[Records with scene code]

=====

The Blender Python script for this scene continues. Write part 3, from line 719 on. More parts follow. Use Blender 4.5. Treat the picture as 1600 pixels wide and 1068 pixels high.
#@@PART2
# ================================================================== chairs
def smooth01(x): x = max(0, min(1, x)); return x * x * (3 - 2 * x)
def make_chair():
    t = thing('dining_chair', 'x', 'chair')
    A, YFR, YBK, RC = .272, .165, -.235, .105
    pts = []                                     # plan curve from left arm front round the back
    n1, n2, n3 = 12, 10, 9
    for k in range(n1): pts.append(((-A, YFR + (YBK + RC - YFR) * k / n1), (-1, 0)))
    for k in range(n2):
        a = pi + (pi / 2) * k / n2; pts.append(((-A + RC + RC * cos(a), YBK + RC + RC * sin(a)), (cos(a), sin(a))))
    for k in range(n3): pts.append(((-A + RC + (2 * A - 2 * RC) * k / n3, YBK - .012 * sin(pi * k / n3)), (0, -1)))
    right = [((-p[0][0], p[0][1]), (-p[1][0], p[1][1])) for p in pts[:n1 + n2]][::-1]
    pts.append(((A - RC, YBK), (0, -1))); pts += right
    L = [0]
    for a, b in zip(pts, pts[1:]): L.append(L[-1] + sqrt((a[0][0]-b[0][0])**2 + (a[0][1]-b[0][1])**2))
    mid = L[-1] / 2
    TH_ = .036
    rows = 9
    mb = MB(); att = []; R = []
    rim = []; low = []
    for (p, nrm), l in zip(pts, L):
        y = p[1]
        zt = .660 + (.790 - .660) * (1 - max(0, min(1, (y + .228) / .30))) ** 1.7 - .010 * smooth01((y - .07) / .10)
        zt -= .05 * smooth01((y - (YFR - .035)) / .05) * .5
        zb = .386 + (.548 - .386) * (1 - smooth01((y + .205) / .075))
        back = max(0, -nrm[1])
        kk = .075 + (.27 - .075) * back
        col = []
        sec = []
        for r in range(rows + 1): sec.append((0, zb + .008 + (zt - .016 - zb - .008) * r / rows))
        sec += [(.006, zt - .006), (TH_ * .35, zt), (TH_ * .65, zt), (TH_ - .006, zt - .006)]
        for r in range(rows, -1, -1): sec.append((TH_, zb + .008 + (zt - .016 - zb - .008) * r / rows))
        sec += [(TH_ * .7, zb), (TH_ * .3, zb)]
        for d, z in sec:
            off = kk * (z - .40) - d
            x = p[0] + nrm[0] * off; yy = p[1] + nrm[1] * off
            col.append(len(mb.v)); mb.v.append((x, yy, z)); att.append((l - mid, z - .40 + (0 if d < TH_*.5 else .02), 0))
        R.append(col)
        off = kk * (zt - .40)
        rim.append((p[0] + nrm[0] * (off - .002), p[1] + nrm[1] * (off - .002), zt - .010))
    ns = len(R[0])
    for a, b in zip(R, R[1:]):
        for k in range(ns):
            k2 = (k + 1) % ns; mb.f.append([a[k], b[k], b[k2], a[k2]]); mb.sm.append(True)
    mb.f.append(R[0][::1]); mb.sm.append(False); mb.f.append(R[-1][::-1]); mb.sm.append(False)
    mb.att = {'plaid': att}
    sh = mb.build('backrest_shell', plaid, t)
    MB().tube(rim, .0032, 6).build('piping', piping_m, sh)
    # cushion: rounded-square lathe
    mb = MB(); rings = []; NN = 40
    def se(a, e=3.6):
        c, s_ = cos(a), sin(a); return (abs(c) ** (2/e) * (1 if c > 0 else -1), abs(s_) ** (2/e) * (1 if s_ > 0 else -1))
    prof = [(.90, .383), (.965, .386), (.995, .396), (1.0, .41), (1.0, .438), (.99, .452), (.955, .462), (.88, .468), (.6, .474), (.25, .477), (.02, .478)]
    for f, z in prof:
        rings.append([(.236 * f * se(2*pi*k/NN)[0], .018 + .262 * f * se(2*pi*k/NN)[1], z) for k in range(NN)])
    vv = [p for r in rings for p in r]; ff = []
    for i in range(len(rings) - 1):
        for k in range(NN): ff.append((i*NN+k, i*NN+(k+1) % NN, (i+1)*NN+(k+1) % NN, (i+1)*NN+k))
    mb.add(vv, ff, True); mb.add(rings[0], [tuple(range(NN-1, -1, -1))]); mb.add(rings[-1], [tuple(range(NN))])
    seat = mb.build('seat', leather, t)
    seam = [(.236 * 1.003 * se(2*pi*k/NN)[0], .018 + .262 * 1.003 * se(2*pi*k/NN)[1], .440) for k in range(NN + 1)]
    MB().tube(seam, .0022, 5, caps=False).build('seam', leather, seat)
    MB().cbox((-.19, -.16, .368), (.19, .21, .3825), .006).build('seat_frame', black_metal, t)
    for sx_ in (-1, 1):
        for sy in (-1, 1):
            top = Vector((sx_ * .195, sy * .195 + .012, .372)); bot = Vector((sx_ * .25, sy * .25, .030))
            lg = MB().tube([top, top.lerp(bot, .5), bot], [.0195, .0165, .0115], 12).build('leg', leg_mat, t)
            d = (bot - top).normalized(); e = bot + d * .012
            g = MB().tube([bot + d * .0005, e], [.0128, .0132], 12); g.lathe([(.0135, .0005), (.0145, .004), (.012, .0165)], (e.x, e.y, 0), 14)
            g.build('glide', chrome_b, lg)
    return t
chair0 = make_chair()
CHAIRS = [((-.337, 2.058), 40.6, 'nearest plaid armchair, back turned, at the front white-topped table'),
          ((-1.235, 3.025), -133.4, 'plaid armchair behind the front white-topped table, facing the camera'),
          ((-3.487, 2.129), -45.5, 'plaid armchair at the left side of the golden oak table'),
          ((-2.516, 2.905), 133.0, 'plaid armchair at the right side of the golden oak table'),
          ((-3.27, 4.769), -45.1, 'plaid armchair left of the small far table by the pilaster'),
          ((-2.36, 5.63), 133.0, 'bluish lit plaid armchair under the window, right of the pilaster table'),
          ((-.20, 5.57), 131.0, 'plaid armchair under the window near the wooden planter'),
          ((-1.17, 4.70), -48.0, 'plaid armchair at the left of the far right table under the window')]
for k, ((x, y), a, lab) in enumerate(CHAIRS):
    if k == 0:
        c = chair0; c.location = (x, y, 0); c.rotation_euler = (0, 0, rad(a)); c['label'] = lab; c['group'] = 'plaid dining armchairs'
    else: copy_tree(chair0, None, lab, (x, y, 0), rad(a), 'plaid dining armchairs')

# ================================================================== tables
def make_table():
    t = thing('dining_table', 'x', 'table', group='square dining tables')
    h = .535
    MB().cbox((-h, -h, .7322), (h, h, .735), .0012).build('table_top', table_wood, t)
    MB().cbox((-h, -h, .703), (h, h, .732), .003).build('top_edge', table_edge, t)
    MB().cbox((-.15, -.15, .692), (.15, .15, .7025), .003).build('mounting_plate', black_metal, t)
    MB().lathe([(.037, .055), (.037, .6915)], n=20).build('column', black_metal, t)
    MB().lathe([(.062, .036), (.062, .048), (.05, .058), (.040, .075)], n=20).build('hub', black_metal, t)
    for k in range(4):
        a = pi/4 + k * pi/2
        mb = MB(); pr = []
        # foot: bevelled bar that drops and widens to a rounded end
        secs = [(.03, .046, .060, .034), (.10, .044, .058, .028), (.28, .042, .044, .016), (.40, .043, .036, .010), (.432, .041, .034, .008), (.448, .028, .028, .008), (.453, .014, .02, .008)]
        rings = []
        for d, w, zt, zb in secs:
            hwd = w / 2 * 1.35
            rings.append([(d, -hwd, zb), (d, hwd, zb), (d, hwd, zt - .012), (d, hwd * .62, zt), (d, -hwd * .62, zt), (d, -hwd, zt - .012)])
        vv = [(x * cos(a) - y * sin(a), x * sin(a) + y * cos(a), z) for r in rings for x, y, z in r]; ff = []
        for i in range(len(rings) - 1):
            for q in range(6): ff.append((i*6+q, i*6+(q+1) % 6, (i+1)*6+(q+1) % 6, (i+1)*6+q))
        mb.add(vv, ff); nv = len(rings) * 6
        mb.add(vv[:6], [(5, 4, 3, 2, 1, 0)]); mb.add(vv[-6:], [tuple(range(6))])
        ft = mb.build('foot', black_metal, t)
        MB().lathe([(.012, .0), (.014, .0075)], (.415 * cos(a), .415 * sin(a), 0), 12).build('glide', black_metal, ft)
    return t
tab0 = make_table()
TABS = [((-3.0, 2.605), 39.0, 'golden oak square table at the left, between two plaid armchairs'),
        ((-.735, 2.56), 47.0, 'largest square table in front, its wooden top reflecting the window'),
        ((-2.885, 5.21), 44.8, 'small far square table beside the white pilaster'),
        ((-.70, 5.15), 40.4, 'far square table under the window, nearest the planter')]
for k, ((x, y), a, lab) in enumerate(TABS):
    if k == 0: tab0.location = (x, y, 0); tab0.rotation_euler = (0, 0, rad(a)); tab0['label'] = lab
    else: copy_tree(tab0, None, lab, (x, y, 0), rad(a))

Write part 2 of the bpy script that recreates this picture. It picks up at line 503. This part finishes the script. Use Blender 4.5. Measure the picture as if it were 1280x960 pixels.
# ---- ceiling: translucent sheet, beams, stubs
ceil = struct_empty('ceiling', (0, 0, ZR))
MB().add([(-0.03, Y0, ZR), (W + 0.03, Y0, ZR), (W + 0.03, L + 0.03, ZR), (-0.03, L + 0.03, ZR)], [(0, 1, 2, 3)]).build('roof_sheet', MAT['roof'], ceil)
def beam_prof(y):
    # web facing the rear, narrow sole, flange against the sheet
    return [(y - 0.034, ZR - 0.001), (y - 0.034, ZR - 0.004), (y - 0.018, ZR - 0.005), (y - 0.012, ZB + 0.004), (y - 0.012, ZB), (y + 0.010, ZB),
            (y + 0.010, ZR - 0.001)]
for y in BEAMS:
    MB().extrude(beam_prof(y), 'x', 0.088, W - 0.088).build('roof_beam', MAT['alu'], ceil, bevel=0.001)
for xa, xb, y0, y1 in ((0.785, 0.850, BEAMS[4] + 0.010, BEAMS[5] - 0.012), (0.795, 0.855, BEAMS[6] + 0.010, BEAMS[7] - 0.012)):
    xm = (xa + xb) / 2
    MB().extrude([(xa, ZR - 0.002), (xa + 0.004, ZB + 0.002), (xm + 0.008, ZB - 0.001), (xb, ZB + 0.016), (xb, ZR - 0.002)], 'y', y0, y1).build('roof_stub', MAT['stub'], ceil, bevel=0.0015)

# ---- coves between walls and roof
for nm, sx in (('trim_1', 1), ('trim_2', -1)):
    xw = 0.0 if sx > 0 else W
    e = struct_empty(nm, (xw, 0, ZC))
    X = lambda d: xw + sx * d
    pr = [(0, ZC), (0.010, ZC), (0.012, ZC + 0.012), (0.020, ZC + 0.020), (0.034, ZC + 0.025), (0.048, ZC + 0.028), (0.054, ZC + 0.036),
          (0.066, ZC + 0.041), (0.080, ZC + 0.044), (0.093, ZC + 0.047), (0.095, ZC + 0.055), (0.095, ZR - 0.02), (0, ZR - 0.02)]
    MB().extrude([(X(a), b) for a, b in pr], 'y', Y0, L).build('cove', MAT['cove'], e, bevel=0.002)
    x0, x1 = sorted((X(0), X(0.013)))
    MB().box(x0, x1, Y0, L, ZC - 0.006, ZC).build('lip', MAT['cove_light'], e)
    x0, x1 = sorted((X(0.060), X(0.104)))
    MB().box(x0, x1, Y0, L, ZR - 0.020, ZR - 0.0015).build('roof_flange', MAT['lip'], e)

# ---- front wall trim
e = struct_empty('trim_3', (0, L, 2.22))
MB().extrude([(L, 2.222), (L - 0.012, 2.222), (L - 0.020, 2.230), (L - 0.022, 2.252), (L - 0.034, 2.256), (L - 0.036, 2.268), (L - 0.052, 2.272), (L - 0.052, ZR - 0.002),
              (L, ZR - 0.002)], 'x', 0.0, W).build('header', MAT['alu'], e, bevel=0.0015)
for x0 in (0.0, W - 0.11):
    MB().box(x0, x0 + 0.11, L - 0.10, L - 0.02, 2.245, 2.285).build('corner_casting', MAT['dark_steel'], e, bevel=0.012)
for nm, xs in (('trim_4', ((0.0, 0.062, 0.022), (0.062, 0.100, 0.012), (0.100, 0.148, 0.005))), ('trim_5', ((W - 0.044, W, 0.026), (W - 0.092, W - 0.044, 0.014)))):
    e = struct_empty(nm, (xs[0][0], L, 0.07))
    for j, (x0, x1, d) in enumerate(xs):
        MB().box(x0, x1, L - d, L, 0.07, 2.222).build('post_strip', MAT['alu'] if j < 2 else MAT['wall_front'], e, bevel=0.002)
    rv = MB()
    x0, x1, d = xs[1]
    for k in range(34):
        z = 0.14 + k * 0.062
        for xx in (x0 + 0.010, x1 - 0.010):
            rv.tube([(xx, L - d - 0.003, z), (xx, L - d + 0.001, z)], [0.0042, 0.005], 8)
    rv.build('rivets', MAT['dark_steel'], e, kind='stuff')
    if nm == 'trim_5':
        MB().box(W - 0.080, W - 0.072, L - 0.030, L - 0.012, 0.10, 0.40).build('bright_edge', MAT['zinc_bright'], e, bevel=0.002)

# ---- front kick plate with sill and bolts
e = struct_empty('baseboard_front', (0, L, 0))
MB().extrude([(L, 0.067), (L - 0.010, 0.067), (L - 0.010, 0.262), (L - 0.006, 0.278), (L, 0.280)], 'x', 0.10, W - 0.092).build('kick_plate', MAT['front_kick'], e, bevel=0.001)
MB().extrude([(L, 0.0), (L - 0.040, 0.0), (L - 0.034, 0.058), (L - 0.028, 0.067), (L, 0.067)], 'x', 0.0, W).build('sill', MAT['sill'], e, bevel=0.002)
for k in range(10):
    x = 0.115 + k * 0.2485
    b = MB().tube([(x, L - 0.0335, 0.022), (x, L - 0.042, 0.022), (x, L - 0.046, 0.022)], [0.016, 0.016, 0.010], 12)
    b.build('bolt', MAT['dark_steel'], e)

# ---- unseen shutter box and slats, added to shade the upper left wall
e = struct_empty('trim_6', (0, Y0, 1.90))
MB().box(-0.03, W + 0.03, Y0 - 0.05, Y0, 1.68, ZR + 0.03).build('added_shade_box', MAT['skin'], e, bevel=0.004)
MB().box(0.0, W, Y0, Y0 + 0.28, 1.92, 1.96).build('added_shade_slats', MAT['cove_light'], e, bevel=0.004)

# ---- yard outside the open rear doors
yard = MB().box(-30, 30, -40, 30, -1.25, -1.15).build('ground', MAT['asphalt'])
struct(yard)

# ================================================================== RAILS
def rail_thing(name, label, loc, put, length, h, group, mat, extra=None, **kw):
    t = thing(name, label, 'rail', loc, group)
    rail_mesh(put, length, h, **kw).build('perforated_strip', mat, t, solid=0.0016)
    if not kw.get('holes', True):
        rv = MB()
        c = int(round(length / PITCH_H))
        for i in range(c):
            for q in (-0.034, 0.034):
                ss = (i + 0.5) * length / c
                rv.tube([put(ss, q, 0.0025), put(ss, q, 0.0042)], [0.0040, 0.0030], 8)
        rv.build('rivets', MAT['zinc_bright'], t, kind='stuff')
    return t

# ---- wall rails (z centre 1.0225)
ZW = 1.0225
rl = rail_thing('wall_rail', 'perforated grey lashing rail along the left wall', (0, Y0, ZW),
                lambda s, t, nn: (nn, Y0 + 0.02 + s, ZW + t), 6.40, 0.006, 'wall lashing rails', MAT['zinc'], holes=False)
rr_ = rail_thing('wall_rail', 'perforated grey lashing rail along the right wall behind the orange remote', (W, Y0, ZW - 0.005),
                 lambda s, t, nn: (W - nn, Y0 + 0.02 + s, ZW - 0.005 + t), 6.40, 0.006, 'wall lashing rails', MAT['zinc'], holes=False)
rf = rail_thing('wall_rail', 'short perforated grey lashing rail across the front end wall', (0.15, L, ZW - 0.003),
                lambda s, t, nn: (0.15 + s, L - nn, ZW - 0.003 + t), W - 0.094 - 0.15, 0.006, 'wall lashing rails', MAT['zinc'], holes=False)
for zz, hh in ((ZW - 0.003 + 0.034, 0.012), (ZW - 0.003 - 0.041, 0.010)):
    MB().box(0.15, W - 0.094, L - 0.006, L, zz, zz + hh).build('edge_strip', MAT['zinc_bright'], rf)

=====

### Exercise objective
Using the data above, transcribe the lines that run from the line with "Write part 2" to the line with "MB().extrude([(xa, ZR - 0.002), (xa", both ends kept, and output nothing else.

### Answer below
Write part 2 of the bpy script that recreates this picture. It picks up at line 503. This part finishes the script. Use Blender 4.5. Measure the picture as if it were 1280x960 pixels.
# ---- ceiling: translucent sheet, beams, stubs
ceil = struct_empty('ceiling', (0, 0, ZR))
MB().add([(-0.03, Y0, ZR), (W + 0.03, Y0, ZR), (W + 0.03, L + 0.03, ZR), (-0.03, L + 0.03, ZR)], [(0, 1, 2, 3)]).build('roof_sheet', MAT['roof'], ceil)
def beam_prof(y):
    # web facing the rear, narrow sole, flange against the sheet
    return [(y - 0.034, ZR - 0.001), (y - 0.034, ZR - 0.004), (y - 0.018, ZR - 0.005), (y - 0.012, ZB + 0.004), (y - 0.012, ZB), (y + 0.010, ZB),
            (y + 0.010, ZR - 0.001)]
for y in BEAMS:
    MB().extrude(beam_prof(y), 'x', 0.088, W - 0.088).build('roof_beam', MAT['alu'], ceil, bevel=0.001)
for xa, xb, y0, y1 in ((0.785, 0.850, BEAMS[4] + 0.010, BEAMS[5] - 0.012), (0.795, 0.855, BEAMS[6] + 0.010, BEAMS[7] - 0.012)):
    xm = (xa + xb) / 2
    MB().extrude([(xa, ZR - 0.002), (xa + 0.004, ZB + 0.002), (xm + 0.008, ZB - 0.001), (xb, ZB + 0.016), (xb, ZR - 0.002)], 'y', y0, y1).build('roof_stub', MAT['stub'], ceil, bevel=0.0015)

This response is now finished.